Adios, Nirvana by Conrad Wesselhoeft


Jonathan’s twin brother Telemachus (bonus points for anyone who can tell me the origin of the name) was hit by a car.  Since that fateful day, Jonathan’s fragile grip on reality, and his will to do anything at all, has been dwindling down to nothing.  He’s taken to being a tortured artist who is doomed to repeat his junior year, except for the fact that his English teacher, principal and crew of friends will not just sit by and watch him fail.  He has one huge project to do if he wants to become a senior on time, write about the life of David, a World War II veteran.  He either writes the story, or he flunks out.  So Jonathan starts spending time at Delphi House (bonus points again for anyone who can tell me the significance of this name), a hospice for the sick and dying.  Jonathan is struggling to find a voice, a voice for himself, his pain, the sick of Delphi House, for David and especially for his brother, Telly.  Let’s hope for his sake he can find it in time.

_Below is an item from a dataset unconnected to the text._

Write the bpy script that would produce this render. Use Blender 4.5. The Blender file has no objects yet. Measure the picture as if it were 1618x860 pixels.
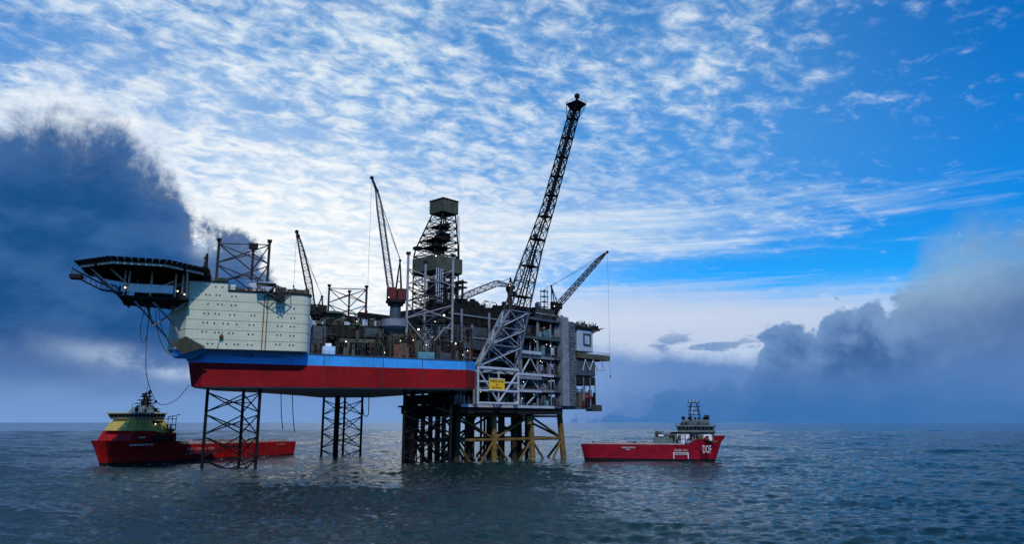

A Girl, A Ghost, and the Hollywood Hills by Lizabeth Zindel.


Shakespeare was a great playwright, you may have even heard of some of his stuff:  Romeo and Juliet, Macbeth, Othello, and Hamlet.  Now take the last title, Hamlet and have all of the characters switch genders.  So Hamlet is now Holly, Claudius is Claudia, and Ophelia is Oliver.  Them take them out of Denmark and place them in modern day Hollywood.  What do we have then you may ask, I’ll tell you what we have.  What we have is one of the most refreshing and interesting versions of Hamlet this lady has seen in a good long while.  Definitely worth a read if you are a theatre buff or Shakespeare fan, and a great read if you were confused by the original work.  Do not, however, read this as a substitute for the original work, if you do that, you will be sorely disappointed.